Alman Kadın Avukatlar Birliği djb ise yaptığı açıklamada federal ve eyalet hükümetleri tarafından kadınlara karşı şiddetle etkili bir mücadele için eylem planı yapılması çağrısında bulundu. djb Başkanı Prof. Dr. med. Maria Wersig, „Yasanın şimdi uygulanması gerekiyor!” diye konuştu.

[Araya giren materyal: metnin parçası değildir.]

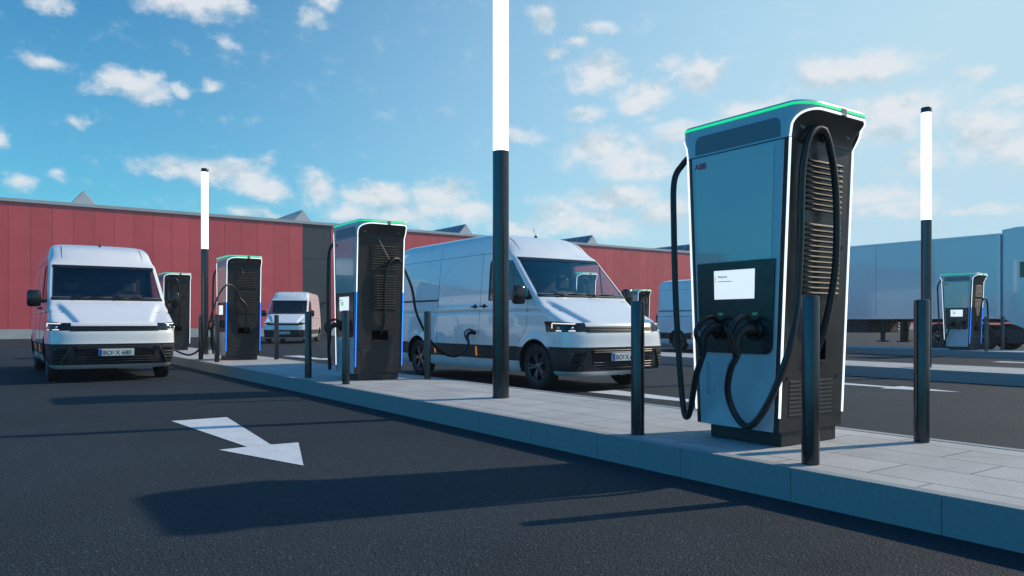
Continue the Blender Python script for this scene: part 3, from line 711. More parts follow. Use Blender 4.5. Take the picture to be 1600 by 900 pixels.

Toplumsal cinsiyete dayalı şiddete karşı mevcut düzenlemelere ve önlemlere rağmen, Avrupa Konseyi Sözleşmesi’nde Kadına Yönelik Şiddetin ve Şiddetin Kontrolü (İstanbul Sözleşmesi) hükümlerini tam olarak yerine getirmek için Almanya’da halen önemli bir harekete ihtiyaç olduğunun belirtildiği açıklamada, mevcut uygulama eksikliklerine ve merkezi eylem yükümlülüklerine dikkat çekildi: „Avrupa Konseyi devletleri tarafından İstanbul Konvansiyonu’nun onaylanmasından neredeyse yedi yıl sonra, federal hükümet, federal eyaletler ve Almanya’daki yerel makamlar, Almanya’daki tüm kadınların şiddetten ve özgürce yaşayabilmelerini sağlamalıdır. İstanbul Sözleşmesi, Almanya’nın kadınlara karşı şiddet ve her türlü aile içi şiddeti önleme, mağdurları korumak ve failleri cezalandırmak için kapsamlı tedbirler almayı öngörüyor. 81 maddede yer alan hükümler, danışma merkezleri ve engelli kadınlar, erişim hakları, mağdurların korunması gibi kadın sığınma evleri gibi şiddetten etkilenen tüm kadınlara yardım ve destek sistemi gibi birçok alanı kapsamaktadır. Ceza hukuku, ikamet hakkı, yargı ve yönetim eğitimi ve şiddetten etkilenen kişilerin adalete etkin biçimde erişimi gibi.“ görüşlerine de yer veren djb, kurulacak federal hükümeti de kadınlara yönelik şiddetten mahrum bir hayat için yasal koşullar ve yapılar yaratmaya çağırdı.